GOAL
Exactly retype the opening line of the entries and every line after it, ending with the line that contains "return out / s". Skip all pictures.

══ DATASET CONTENT

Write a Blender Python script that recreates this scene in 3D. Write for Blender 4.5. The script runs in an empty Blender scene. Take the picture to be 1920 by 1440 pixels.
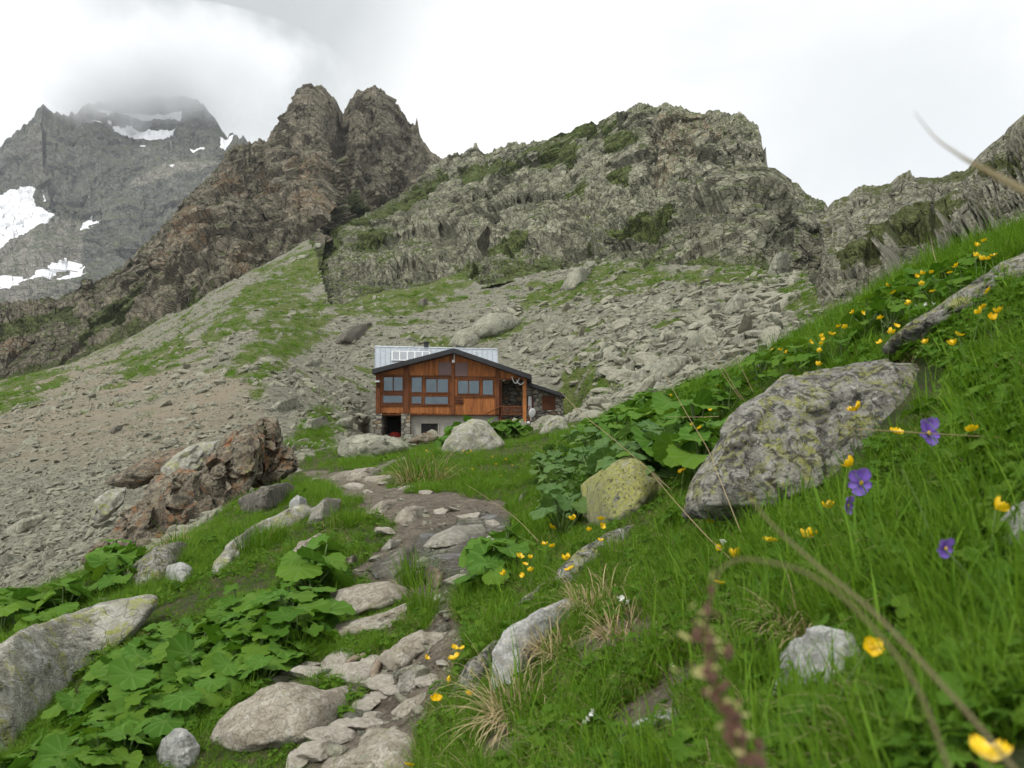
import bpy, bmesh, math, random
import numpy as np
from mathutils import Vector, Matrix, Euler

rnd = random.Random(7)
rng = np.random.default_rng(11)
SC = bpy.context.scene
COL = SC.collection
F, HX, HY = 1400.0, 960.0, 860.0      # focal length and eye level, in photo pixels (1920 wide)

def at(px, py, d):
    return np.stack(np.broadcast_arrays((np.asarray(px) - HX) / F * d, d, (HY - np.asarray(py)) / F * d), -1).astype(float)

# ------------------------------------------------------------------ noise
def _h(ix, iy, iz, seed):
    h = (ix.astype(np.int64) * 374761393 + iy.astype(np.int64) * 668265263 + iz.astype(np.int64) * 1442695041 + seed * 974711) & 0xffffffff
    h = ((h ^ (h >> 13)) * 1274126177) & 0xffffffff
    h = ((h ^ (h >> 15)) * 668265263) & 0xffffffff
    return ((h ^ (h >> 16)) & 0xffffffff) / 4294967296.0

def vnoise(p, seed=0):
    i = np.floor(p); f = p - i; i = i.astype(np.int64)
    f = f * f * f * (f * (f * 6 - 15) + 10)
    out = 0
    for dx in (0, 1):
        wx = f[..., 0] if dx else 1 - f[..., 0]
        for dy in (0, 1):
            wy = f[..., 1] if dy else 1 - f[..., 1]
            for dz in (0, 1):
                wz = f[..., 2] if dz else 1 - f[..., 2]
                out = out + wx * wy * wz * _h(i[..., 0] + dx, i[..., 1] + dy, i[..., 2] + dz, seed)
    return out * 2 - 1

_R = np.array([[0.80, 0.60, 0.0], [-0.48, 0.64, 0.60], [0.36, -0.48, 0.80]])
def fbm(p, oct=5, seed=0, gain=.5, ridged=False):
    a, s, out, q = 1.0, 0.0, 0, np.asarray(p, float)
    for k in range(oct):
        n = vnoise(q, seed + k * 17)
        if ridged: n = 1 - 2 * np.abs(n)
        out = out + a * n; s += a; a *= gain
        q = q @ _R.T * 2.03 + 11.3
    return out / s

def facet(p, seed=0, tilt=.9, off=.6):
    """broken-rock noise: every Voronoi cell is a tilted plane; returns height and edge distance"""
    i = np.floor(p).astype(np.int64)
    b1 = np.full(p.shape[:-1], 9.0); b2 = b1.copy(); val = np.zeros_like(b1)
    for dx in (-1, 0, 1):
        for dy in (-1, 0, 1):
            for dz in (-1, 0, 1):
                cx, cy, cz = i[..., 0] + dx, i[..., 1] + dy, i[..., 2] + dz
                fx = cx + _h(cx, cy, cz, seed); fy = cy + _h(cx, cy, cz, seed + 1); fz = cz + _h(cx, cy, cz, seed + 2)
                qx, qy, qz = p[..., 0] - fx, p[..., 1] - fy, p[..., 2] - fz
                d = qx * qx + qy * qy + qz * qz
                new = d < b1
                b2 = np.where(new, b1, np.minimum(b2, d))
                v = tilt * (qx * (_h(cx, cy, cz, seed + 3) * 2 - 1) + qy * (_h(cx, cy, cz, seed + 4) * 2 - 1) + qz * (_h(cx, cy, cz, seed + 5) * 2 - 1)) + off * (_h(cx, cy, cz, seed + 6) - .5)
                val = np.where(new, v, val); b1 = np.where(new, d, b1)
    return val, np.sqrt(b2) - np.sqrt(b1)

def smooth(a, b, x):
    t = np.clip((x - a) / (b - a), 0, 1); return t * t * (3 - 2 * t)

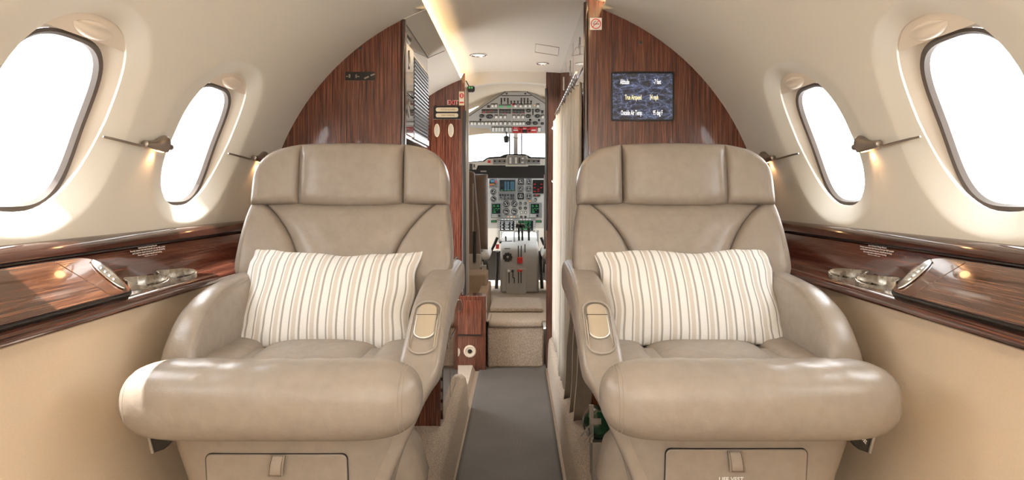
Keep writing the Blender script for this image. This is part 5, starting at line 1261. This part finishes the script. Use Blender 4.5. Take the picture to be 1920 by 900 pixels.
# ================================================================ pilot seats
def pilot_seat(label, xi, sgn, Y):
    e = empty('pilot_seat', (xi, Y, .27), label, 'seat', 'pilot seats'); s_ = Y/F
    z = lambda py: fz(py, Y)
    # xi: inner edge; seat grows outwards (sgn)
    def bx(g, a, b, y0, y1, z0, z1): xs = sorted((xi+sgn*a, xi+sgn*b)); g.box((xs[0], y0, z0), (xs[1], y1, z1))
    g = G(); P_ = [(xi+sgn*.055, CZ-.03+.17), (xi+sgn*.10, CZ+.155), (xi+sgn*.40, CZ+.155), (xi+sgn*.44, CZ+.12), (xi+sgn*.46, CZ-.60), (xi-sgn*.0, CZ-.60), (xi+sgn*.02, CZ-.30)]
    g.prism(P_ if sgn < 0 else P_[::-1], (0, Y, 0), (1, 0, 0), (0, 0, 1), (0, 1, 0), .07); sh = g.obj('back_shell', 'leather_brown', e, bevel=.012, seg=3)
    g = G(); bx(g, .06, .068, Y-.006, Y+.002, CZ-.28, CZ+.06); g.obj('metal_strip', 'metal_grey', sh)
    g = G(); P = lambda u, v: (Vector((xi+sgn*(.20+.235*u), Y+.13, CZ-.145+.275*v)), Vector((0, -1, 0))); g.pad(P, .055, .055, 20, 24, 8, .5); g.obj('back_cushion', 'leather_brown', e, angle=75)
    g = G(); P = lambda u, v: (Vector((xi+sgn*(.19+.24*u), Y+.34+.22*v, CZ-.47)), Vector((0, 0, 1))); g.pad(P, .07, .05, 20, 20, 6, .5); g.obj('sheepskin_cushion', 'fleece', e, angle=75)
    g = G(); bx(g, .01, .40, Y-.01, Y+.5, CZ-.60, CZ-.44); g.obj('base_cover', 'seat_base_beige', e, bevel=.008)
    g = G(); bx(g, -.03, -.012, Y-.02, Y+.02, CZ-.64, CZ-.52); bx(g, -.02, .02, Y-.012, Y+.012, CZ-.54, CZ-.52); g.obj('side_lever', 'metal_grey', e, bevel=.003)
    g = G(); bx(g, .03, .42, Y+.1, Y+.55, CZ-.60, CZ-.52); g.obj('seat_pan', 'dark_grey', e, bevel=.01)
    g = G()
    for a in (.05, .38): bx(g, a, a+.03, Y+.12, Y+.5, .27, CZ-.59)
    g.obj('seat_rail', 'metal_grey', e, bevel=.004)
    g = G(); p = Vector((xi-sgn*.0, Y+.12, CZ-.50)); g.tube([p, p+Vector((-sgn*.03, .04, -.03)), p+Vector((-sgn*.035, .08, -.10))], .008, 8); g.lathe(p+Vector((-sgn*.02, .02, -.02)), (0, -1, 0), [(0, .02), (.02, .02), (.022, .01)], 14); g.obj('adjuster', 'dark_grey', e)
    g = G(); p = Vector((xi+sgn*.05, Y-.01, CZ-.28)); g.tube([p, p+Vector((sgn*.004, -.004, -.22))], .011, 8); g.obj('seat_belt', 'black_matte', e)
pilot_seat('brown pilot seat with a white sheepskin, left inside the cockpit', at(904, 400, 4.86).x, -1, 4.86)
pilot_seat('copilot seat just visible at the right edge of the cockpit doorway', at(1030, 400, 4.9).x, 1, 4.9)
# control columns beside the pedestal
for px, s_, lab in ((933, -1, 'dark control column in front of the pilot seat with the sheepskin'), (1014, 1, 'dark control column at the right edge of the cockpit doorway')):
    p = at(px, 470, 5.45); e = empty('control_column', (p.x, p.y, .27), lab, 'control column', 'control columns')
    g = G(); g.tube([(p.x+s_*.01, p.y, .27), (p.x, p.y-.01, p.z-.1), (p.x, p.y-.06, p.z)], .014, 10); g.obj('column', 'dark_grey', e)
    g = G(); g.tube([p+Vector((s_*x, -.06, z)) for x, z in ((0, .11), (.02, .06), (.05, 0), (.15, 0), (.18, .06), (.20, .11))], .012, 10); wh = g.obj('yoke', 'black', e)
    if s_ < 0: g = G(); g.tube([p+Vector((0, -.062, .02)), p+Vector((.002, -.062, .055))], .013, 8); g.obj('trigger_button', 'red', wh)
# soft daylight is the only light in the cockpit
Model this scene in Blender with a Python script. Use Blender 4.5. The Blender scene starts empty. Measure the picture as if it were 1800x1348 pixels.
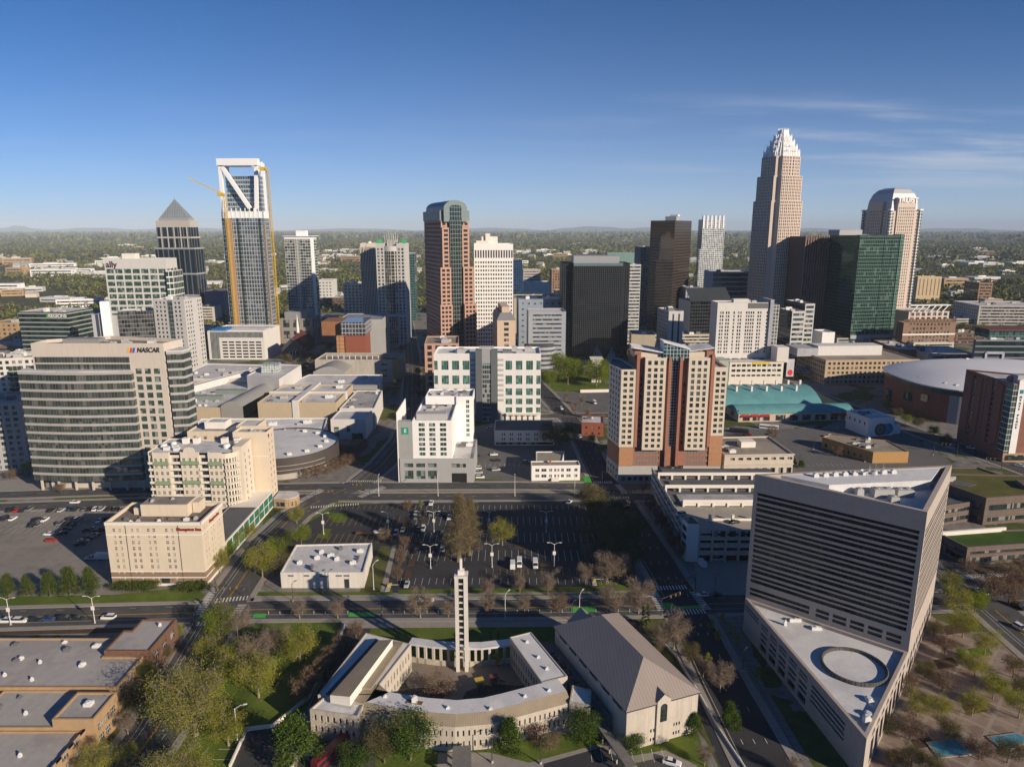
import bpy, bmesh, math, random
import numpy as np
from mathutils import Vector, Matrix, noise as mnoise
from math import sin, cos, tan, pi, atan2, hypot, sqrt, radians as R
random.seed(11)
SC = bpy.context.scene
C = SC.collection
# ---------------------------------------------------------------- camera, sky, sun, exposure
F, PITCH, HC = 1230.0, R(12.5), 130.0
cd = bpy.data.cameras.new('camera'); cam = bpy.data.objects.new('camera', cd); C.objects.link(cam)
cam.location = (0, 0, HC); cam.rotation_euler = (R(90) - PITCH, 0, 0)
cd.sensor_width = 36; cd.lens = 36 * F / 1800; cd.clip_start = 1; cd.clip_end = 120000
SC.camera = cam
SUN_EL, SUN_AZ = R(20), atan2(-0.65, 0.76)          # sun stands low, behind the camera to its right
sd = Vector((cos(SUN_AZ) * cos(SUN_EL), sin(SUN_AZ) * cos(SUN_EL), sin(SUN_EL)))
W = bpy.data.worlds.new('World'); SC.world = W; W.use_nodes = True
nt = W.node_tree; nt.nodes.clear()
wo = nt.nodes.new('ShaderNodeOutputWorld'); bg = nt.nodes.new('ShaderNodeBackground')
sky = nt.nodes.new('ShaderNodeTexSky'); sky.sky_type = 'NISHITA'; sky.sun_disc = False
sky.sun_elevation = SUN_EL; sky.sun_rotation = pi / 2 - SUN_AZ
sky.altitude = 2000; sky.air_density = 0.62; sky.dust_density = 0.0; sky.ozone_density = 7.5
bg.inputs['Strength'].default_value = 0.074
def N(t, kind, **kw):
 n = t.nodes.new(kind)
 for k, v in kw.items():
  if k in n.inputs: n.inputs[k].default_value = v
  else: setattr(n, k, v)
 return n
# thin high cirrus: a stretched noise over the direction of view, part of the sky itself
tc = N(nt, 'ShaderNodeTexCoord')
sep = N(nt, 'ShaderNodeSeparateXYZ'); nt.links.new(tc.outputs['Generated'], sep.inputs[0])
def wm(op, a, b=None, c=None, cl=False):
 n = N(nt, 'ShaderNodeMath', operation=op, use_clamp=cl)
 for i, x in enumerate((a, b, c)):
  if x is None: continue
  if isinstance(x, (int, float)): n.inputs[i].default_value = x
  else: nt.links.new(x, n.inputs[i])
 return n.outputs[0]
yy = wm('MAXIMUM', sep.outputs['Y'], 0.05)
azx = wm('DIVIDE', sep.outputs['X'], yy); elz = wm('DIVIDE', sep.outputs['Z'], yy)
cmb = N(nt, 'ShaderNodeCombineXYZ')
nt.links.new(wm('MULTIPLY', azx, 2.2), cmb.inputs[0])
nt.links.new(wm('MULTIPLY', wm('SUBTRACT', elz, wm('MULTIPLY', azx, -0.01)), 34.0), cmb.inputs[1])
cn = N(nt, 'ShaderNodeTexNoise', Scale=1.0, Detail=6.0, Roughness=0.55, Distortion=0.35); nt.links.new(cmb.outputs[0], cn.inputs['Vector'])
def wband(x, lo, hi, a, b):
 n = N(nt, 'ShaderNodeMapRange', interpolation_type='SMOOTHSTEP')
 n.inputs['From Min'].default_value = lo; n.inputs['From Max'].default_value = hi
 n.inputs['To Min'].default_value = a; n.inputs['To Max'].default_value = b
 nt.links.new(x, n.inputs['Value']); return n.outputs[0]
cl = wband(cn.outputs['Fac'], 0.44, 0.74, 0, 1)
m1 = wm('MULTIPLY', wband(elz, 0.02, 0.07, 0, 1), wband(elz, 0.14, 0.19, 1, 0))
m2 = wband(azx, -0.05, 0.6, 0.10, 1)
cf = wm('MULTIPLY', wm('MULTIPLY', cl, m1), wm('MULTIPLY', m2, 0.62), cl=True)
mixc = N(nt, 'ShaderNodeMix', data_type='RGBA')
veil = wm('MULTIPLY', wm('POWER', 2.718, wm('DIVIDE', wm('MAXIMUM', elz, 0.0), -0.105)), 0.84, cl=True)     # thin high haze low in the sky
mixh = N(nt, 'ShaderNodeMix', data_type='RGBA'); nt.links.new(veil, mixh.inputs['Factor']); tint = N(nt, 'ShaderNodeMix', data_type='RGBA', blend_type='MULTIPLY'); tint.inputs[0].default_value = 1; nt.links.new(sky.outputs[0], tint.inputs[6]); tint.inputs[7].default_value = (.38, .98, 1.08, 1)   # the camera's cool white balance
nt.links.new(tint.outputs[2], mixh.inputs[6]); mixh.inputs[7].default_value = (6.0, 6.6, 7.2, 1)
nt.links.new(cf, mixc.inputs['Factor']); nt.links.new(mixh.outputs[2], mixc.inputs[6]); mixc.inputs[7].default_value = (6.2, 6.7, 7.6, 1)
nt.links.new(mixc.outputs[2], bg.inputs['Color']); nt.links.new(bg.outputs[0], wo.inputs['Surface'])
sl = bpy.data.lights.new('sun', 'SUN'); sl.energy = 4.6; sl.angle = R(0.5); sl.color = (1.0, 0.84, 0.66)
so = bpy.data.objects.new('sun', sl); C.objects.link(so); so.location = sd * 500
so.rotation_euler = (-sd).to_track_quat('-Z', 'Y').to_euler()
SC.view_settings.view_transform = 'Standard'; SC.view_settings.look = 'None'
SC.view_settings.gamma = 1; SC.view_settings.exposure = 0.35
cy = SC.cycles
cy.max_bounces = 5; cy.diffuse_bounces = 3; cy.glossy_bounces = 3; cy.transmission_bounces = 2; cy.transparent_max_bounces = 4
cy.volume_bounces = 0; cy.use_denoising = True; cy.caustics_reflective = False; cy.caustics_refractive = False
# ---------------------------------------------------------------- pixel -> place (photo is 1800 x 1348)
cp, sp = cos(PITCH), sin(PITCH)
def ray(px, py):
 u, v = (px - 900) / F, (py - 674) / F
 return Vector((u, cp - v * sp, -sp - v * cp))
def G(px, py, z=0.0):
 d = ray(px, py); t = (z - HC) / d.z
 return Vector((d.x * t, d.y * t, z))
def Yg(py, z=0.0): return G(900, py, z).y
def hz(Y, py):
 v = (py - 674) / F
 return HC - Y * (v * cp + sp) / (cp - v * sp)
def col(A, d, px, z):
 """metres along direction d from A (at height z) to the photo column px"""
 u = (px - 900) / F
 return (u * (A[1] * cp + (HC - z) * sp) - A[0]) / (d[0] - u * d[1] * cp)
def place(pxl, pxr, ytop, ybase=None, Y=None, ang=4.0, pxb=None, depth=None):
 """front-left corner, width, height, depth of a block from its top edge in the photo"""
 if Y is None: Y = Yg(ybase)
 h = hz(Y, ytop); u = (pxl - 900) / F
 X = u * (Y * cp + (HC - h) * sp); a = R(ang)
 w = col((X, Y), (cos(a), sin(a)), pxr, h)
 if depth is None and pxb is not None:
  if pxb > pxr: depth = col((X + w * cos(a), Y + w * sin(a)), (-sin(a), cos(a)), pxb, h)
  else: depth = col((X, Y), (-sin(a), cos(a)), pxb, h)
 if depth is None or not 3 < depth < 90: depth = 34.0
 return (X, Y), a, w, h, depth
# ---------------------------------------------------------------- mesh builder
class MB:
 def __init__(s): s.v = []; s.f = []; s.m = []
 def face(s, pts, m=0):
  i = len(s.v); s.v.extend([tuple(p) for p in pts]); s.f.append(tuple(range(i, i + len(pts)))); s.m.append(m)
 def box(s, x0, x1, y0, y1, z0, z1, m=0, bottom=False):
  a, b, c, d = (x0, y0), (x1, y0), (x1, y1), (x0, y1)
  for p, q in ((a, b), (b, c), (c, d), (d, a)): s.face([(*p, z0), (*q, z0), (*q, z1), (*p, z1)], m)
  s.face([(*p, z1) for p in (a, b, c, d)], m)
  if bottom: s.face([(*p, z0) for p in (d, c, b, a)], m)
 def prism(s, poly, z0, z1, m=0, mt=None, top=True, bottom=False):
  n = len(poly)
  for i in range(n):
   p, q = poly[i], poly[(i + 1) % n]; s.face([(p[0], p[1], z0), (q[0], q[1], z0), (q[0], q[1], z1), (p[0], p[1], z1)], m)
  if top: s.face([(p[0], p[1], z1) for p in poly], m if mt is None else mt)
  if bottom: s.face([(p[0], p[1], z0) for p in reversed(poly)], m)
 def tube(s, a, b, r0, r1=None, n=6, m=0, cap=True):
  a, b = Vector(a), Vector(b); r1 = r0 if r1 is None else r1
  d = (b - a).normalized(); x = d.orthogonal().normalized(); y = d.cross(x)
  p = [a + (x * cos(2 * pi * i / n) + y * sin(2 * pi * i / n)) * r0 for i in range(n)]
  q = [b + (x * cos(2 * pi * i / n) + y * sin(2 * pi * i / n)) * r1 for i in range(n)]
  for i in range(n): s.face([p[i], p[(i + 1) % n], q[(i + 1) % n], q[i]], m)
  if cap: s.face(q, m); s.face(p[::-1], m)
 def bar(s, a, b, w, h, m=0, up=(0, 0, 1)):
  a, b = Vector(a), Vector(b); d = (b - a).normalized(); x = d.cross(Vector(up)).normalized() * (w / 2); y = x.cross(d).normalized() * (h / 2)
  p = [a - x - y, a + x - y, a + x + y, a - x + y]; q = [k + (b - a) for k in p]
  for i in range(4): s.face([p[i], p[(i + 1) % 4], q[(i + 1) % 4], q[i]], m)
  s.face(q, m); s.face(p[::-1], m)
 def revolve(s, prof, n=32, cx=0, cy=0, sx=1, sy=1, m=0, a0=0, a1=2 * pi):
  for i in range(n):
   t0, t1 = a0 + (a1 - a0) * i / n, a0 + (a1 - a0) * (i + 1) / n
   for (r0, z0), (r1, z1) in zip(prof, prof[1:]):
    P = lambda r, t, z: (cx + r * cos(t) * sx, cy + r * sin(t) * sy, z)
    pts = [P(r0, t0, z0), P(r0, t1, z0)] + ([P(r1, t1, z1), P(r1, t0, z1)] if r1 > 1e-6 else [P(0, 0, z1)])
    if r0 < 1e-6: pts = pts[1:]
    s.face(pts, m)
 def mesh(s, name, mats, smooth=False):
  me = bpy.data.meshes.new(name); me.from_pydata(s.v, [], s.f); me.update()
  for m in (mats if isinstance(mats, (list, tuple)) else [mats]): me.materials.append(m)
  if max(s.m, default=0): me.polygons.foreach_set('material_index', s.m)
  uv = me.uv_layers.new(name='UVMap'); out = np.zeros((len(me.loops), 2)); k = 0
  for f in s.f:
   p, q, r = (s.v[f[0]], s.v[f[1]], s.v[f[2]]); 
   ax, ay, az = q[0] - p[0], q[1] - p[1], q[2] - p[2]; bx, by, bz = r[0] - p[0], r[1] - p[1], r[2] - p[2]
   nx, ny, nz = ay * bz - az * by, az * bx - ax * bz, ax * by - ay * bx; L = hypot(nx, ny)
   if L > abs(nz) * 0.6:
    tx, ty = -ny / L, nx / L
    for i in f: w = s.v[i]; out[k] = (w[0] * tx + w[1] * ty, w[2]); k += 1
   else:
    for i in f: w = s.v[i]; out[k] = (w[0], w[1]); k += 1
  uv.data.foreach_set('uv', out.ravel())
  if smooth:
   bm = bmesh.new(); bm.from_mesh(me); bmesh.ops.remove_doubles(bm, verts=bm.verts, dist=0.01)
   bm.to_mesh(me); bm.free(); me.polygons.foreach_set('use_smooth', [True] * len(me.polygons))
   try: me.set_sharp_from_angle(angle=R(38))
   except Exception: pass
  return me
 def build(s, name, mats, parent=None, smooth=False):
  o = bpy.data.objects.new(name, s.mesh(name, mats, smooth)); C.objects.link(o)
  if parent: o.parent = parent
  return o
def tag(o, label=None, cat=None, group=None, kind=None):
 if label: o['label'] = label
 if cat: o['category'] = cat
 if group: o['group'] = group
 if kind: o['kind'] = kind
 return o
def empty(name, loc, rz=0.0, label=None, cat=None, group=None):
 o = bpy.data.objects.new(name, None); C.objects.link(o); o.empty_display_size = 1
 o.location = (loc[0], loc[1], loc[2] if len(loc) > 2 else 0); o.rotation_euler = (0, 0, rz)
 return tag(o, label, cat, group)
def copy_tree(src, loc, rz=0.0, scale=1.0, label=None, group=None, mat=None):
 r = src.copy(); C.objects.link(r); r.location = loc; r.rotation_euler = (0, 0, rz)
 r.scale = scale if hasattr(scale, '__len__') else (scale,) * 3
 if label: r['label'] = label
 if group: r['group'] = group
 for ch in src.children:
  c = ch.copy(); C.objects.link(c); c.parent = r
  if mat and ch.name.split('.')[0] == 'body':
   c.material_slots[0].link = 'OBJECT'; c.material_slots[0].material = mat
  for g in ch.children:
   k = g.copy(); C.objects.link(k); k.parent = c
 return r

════

THE OUTPUT
Write a Blender Python script that recreates this scene in 3D. Write for Blender 4.5. The script runs in an empty Blender scene. Take the picture to be 1920 by 1440 pixels.
import bpy, bmesh, math, random
import numpy as np
from mathutils import Vector, Matrix, Euler

rnd = random.Random(7)
rng = np.random.default_rng(11)
SC = bpy.context.scene
COL = SC.collection
F, HX, HY = 1400.0, 960.0, 860.0      # focal length and eye level, in photo pixels (1920 wide)

def at(px, py, d):
    return np.stack(np.broadcast_arrays((np.asarray(px) - HX) / F * d, d, (HY - np.asarray(py)) / F * d), -1).astype(float)

# ------------------------------------------------------------------ noise
def _h(ix, iy, iz, seed):
    h = (ix.astype(np.int64) * 374761393 + iy.astype(np.int64) * 668265263 + iz.astype(np.int64) * 1442695041 + seed * 974711) & 0xffffffff
    h = ((h ^ (h >> 13)) * 1274126177) & 0xffffffff
    h = ((h ^ (h >> 15)) * 668265263) & 0xffffffff
    return ((h ^ (h >> 16)) & 0xffffffff) / 4294967296.0

def vnoise(p, seed=0):
    i = np.floor(p); f = p - i; i = i.astype(np.int64)
    f = f * f * f * (f * (f * 6 - 15) + 10)
    out = 0
    for dx in (0, 1):
        wx = f[..., 0] if dx else 1 - f[..., 0]
        for dy in (0, 1):
            wy = f[..., 1] if dy else 1 - f[..., 1]
            for dz in (0, 1):
                wz = f[..., 2] if dz else 1 - f[..., 2]
                out = out + wx * wy * wz * _h(i[..., 0] + dx, i[..., 1] + dy, i[..., 2] + dz, seed)
    return out * 2 - 1

_R = np.array([[0.80, 0.60, 0.0], [-0.48, 0.64, 0.60], [0.36, -0.48, 0.80]])
def fbm(p, oct=5, seed=0, gain=.5, ridged=False):
    a, s, out, q = 1.0, 0.0, 0, np.asarray(p, float)
    for k in range(oct):
        n = vnoise(q, seed + k * 17)
        if ridged: n = 1 - 2 * np.abs(n)
        out = out + a * n; s += a; a *= gain
        q = q @ _R.T * 2.03 + 11.3
    return out / s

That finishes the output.